▸ Data extract
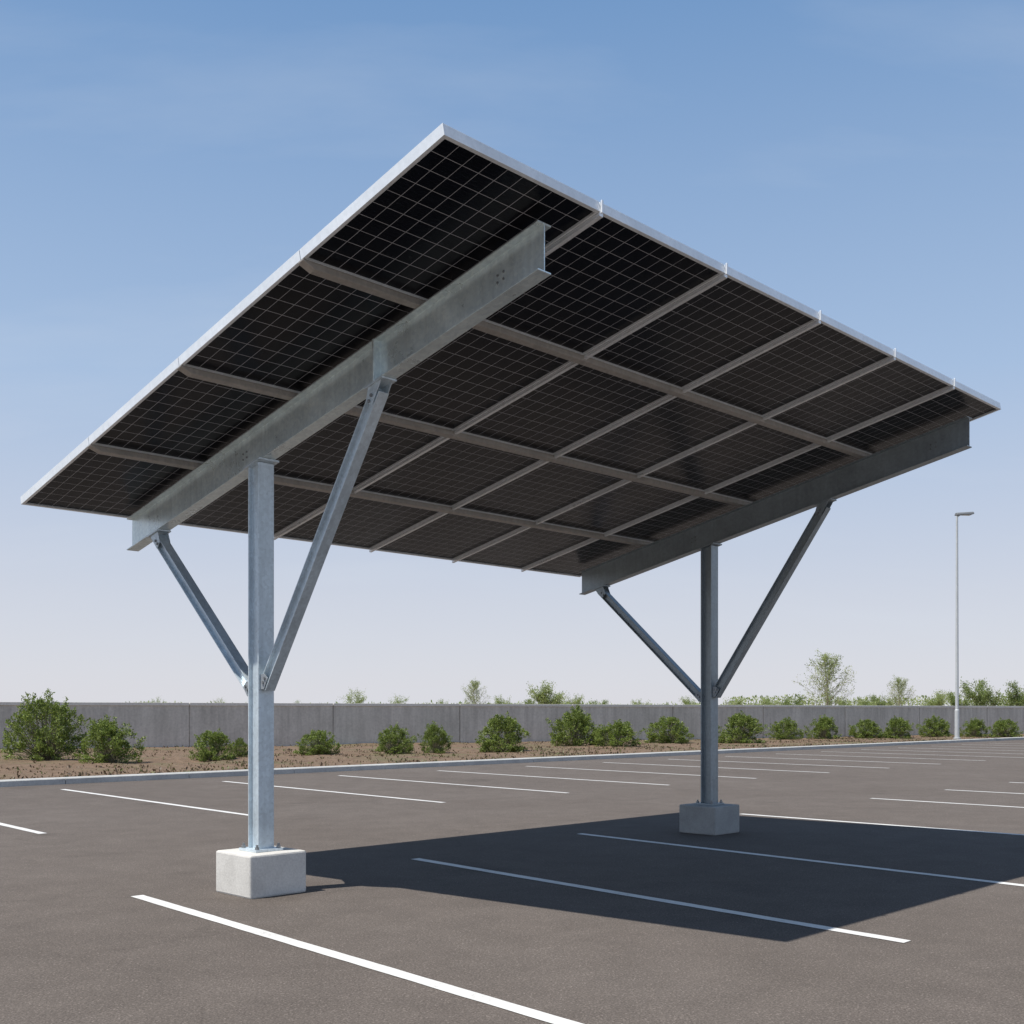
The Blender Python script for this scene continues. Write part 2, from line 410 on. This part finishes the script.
def shrub_mesh(seed,spiky=0.3,lf=0.05,n_cl=170,per=62):
    random.seed(seed); bm=bmesh.new()
    ph=random.uniform(0,100)
    for c in range(n_cl):
        th_=random.uniform(0,2*math.pi); zz=random.random()**0.95
        rr=(random.random()**0.45)
        e=1.0+0.5*noise.noise(Vector((math.cos(th_)*1.6+ph,math.sin(th_)*1.6,zz*2.2)))
        prof=math.sqrt(max(0.02,1-(zz*0.98-0.22)**2*1.45))
        p=Vector((math.cos(th_)*rr*prof*0.47*e,math.sin(th_)*rr*prof*0.47*e,zz*0.86*(0.75+0.25*e)*(1-0.26*rr*rr)+0.02))
        out=Vector((p.x,p.y,(p.z-0.15))).normalized()
        twig(bm,Vector((p.x*.15,p.y*.15,0)),p,0.006,0.002,1,3)
        ln=random.uniform(.05,.14)
        if random.random()<spiky and zz>.4: ln*=2.0
        for k in range(per):
            f=random.random()
            q=p+(out+Vector((0,0,.6))).normalized()*ln*(f-.3)+Vector((random.gauss(0,1),random.gauss(0,1),random.gauss(0,1)))*0.036*(1.25-f)
            if q.z<0.0: q.z=random.uniform(0,.05)
            leaf(bm,q,lf,0,out*0.8+Vector((0,0,.5)))
    me=bpy.data.meshes.new('shrub'); bm.to_mesh(me); bm.free(); me.materials.append(M_LEAF); me.materials.append(M_BARK)
    return me
SH=[shrub_mesh(1,0.55,0.035,210,62),shrub_mesh(2,0.35,0.041),shrub_mesh(3,0.4,0.043),shrub_mesh(4,0.3,0.043),shrub_mesh(5,0.5,0.040)]
def pix(x,y):   # surveyed position on the ground
    D=1.6*1107/(y-712); return Vector(((x-512)/1107*D,D,0.06))
random.seed(21)
shrubs=[(45,692,763,74,0),(108,716,766,60,1),(213,729,763,42,2),(240,738,761,17,3),(318,730,757,42,3),(395,724,756,39,4),(435,722,756,33,1),(502,712,754,49,2),
(575,705,748,52,4),(617,720,749,52,1),(668,716,745,45,3),(740,711,745,44,2),(786,717,742,34,4),(824,715,741,32,1),(866,719,740,34,3),(897,716,740,30,2),(935,715,739,32,4),(975,718,739,28,1),(1005,718,739,30,2),(598,728,748,20,3)]
for i,(x,yt,yb,wpx,k) in enumerate(shrubs):
    p=pix(x,yb); D=p.y
    while wall_hit(p)<0.9: p*=0.985; p.z=0.06; D=p.y
    h=(yb-yt)*D/1107; wd=wpx*D/1107
    o=bpy.data.objects.new('shrub',SH[k]); coll.objects.link(o)
    o.location=p; o.scale=(wd,wd,h*1.0); o.rotation_euler=(0,0,random.uniform(0,6.28))
    o['category']='shrub'; o['group']='green shrubs planted along the wall'
    o['label']='tall bushy green shrub growing in brown mulch' if h>1.8 else ('small low green shrub growing in brown mulch' if h<0.8 else 'rounded green shrub growing in brown mulch')

random.seed(5); bm=bmesh.new()
for k in range(12000):
    aa=random.uniform(-12,75); tt=16.35+random.random()**1.6*22
    p=W(aa,tt)
    if wall_hit(p)<0.15: continue
    g=noise.noise(p*0.3)
    if g<0.0 and random.random()<0.75: continue
    z=0.105+0.07*noise.noise(p*0.35)*min(1,(tt-16.2))
    p.z=z
    for q in range(3): leaf(bm,p+Vector((random.gauss(0,.05),random.gauss(0,.05),0)),random.uniform(.04,.11),0,Vector((0,0,1.0)))
o=finish(bm,'ground_cover',M_DRY); o['kind']='stuff'

def grow(bm,leaves,p,d,L,r,lev,maxlev,spread,mi=0):
    segs=3; q=p.copy(); dd=d.copy()
    for s_ in range(segs):
        nd=(dd+Vector((random.gauss(0,.10),random.gauss(0,.10),random.gauss(0,.06)+.03))).normalized()
        q2=q+nd*L/segs; r2=r*(1-0.16)
        twig(bm,q,q2,r,r2,0,5 if lev<2 else 3)
        if lev>=1 or s_>0:
            nb=(3 if lev==0 else 2) if lev<maxlev else 0
            for k in range(nb):
                if random.random()<0.9:
                    bd=(nd+Vector((random.gauss(0,1),random.gauss(0,1),random.gauss(0,.45)))*spread).normalized()
                    if lev<maxlev: grow(bm,leaves,q2,bd,L*random.uniform(.5,.72),r2*.55,lev+1,maxlev,spread)
        q=q2; dd=nd; r=r2
        if lev>=maxlev-1: leaves.append((q.copy(),nd.copy()))
def cone_tree(bm,lv):
    # straight leader with fine ascending side branches, widest a third of the way up
    q=Vector((0,0,-0.02)); H=3.0; n=30
    for i in range(n):
        q2=q+Vector((random.gauss(0,.014),random.gauss(0,.014),H/n)); f=i/n
        twig(bm,q,q2,0.038*(1-f)+0.006,0.038*(1-(i+1)/n)+0.006,0,5)
        if f>0.14:
            for k in range(3):
                an=random.uniform(0,6.28); L=(1.75*(1-f)**0.6)*min(1,f*3.2)*random.uniform(.6,1.1)+.1
                d=Vector((math.cos(an),math.sin(an),random.uniform(.45,1.0))).normalized()
                p=q2.copy()
                for s_ in range(5):
                    d=(d+Vector((random.gauss(0,.1),random.gauss(0,.1),.07))).normalized()
                    p2=p+d*L/5; r=0.009*(1-s_/6)
                    twig(bm,p,p2,r,r*.8,0,3)
                    for m in range(3):
                        sd=(d+Vector((random.gauss(0,.6),random.gauss(0,.6),random.gauss(0,.4)))).normalized()
                        e=p2+sd*L*random.uniform(.10,.22)
                        twig(bm,p2,e,0.004,0.002,0,3); lv.append((e,sd))
                        if random.random()<.5: lv.append(((p2+e)/2,sd))
                    p=p2
        q=q2
def tree_pair(seed,maxlev,lsize,nl,spread,trunkL,r,sc,mat):
    random.seed(seed); bm=bmesh.new(); lv=[]
    if maxlev==0: cone_tree(bm,lv)
    else: grow(bm,lv,Vector((0,0,-0.02)),Vector((0,0,1)),trunkL,r,0,maxlev,spread)
    me1=bpy.data.meshes.new('trunk')
    zmax=max(v.co.z for v in bm.verts)
    for v in bm.verts: v.co/=zmax
    bm.to_mesh(me1); bm.free(); me1.materials.append(M_BARK)
    bm=bmesh.new()
    for p,d in lv:
        for k in range(nl):
            leaf(bm,p/zmax+Vector((random.gauss(0,1),random.gauss(0,1),random.gauss(0,1)))*sc,lsize,0,d)
    me2=bpy.data.meshes.new('crown'); bm.to_mesh(me2); bm.free(); me2.materials.append(mat)
    wdt=max(v.co.x for v in me2.vertices)-min(v.co.x for v in me2.vertices)
    return me1,me2,wdt
TR=[tree_pair(11,0,0.018,3,0.55,2.3,0.05,0.012,M_LEAF2),tree_pair(12,3,0.038,9,0.75,1.2,0.05,0.035,M_LEAF3),tree_pair(13,3,0.038,8,0.85,0.9,0.05,0.04,M_LEAF2),tree_pair(14,3,0.026,5,0.7,1.5,0.05,0.022,M_LEAF2)]
random.seed(9)
trees=[(160,696,14,3,110),(222,697,16,3,120),(355,688,34,3,110),(395,694,26,3,115),(475,678,34,0,105),(500,695,26,2,110),(548,681,48,2,100),(575,694,28,2,108),(640,699,30,2,120),(690,696,30,2,120),(735,697,34,2,122),(765,696,36,2,118),(828,650,62,0,98),(866,696,34,2,110),(900,675,36,0,105),(935,690,38,2,108),(958,692,30,1,112),(985,680,42,1,100),(1015,682,36,1,104),(795,696,30,1,118),(845,697,28,2,116),(300,700,16,2,120),(440,699,22,2,120),(525,699,24,1,118),(605,700,26,1,118),(880,695,30,1,114)]
for (x,yt,wpx,k,D) in trees:
    h=1.6+(712-yt)*D/1107; wd=wpx*D/1107
    e=empty('tree',Vector(((x-512)/1107*D,D,-0.03)),random.uniform(0,6.28))
    m1,m2,wdt=TR[k]
    tr=bpy.data.objects.new('trunk',m1); cr=bpy.data.objects.new('crown',m2)
    for o in (tr,cr): coll.objects.link(o); o.parent=e
    sxy=wd/wdt if k==0 else max(wd/wdt,h*0.55)
    for o in (tr,cr): o.scale=(sxy,sxy,h)
    e['category']='tree'; e['group']='young trees beyond the wall'
    e['label']='finely branched spring tree with sparse pale leaves beyond the wall' if k in (0,3) else ('green leafy small tree beyond the wall' if k==1 else 'pale green leafy small tree beyond the wall')
random.seed(31); bm=bmesh.new()
for k in range(30000):
    f=random.random(); x=-50+f*230; y=150+0.1*x+random.uniform(-3,3)
    n=noise.noise(Vector((x*.09,0,3)))*0.5+noise.noise(Vector((x*.4,5,3)))*.35
    top=2.2+1.5*max(0,n+0.30)+ (0.9 if x>30 else 0)
    z=0.6+(top-0.6)*random.random()**0.9
    leaf(bm,Vector((x,y,z)),random.uniform(.25,.5),0,Vector((0,0,.6)))
o=finish(bm,'distant_hedgerow',M_LEAF2); o['kind']='stuff'

# ------------------------------------------------------------ street lamp
LX=Vector(((957-512)/1107*60,60,0.1))
lamp=empty('street_lamp',LX,math.radians(8))
lamp['label']='tall slim grey street lamp with flat head, switched off, beside kerb'; lamp['category']='street lamp'
HT=(712-516)*60/1107+1.5
bm=bmesh.new()
n=14; rings=[]
for z0,r0 in ((0,0.19),(0.11,0.19),(0.12,0.125),(1.6,0.12),(1.64,0.09),(HT,0.055)):
    rings.append([bm.verts.new((r0*math.cos(2*math.pi*i/n),r0*math.sin(2*math.pi*i/n),z0)) for i in range(n)])
for A,B in zip(rings,rings[1:]):
    for i in range(n): bm.faces.new((A[i],A[(i+1)%n],B[(i+1)%n],B[i]))
bm.faces.new(rings[0][::-1]); bm.faces.new(rings[-1])
finish(bm,'pole',M_POLE,lamp)
bm=bmesh.new()
extrude(bm,circ(0.05,10),(-0.03,0,HT-0.05),(0.22,0,HT+0.09),(0,1,0),(0,0,1))
finish(bm,'arm',M_POLE,lamp)
bm=bmesh.new()
extrude(bm,[(-0.17,0),(0.17,0),(0.14,0.09),(0.07,0.14),(-0.07,0.14),(-0.14,0.09)],(-0.06,0,HT+0.03),(0.92,0,HT+0.11),(0,1,0),(0,0,1))
hd=finish(bm,'lamp_head',M_HEAD,lamp,0.02)
bm=bmesh.new(); box(bm,(0.55,0,HT+0.068),(0.45,0.24,0.03)); finish(bm,'lens',M_LENS,hd)

# ------------------------------------------------------------ light
sd=U*0.50-V*0.155
SD=Vector((sd.x,sd.y,-1.0)).normalized()
el=math.asin(-SD.z); rotz=math.atan2(-SD.x,-SD.y)
sun=bpy.data.lights.new('sun','SUN'); sun.energy=5.0; sun.angle=math.radians(0.5); sun.color=(1.0,0.96,0.89)
so=bpy.data.objects.new('sun',sun); coll.objects.link(so); so.rotation_euler=SD.to_track_quat('-Z','Y').to_euler(); so.location=(-20,-10,30)
wd=bpy.data.worlds.new('World'); scene.world=wd; wd.use_nodes=True
nt=wd.node_tree; bg=nt.nodes['Background']; bg.inputs['Strength'].default_value=0.13
sky=nt.nodes.new('ShaderNodeTexSky'); sky.sky_type='NISHITA'; sky.sun_disc=False
sky.sun_elevation=el; sky.sun_rotation=rotz%(2*math.pi); sky.air_density=1.0; sky.dust_density=0.8; sky.ozone_density=1.5
g=nt.nodes.new('ShaderNodeTexCoord').outputs['Generated']
sp=nt.nodes.new('ShaderNodeSeparateXYZ'); nt.links.new(g,sp.inputs[0])
z=math_n(nt,'MAXIMUM',sp.outputs[2],0.0)
def k8(c): return tuple(v/8.0 for v in c)
gr=ramp(nt,z,[(0.0,k8((5.6,5.6,6.05))),(0.10,k8((4.85,5.1,5.85))),(0.28,k8((3.05,4.1,5.75))),(0.54,k8((1.38,2.55,4.55))),(0.72,k8((0.6,1.2,2.2))),(1.0,k8((0.3,0.6,1.2)))])
gr=mix(nt,'MULTIPLY',1.0,gr,(8.0,8.0,8.0))
c=mix(nt,'MIX',0.90,sky.outputs[0],gr)
den=math_n(nt,'ADD',z,0.30)
cx=math_n(nt,'DIVIDE',sp.outputs[0],den); cy=math_n(nt,'DIVIDE',sp.outputs[1],den)
cb=nt.nodes.new('ShaderNodeCombineXYZ'); nt.links.new(cx,cb.inputs[0]); nt.links.new(cy,cb.inputs[1])
mp=nt.nodes.new('ShaderNodeMapping'); mp.inputs['Location'].default_value=(1.3,2.4,0); mp.inputs['Rotation'].default_value=(0,0,math.radians(-30)); mp.inputs['Scale'].default_value=(0.8,2.6,1); nt.links.new(cb.outputs[0],mp.inputs[0])
cn=noise_tex(nt,1.25,8,0.56,mp.outputs[0])
cf=ramp(nt,cn,[(0.50,0.0),(0.64,0.12),(0.80,0.35)])
c=mix(nt,'MIX',cf,c,(5.2,5.6,6.2))
nt.links.new(c,bg.inputs['Color'])

# ------------------------------------------------------------ camera
cam=bpy.data.cameras.new('camera'); co=bpy.data.objects.new('camera',cam); coll.objects.link(co)
co.location=(0,0,1.6); co.rotation_euler=(math.radians(90),0,0)
cam.sensor_width=36; cam.lens=36*1107/1024; cam.shift_y=200/1024; cam.clip_end=5000; cam.clip_start=0.05
scene.camera=co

▸ Task objective
Write out every line of the listing that holds the word "scene".

▸ Written response
The Blender Python script for this scene continues. Write part 2, from line 410 on. This part finishes the script.
wd=bpy.data.worlds.new('World'); scene.world=wd; wd.use_nodes=True
scene.camera=co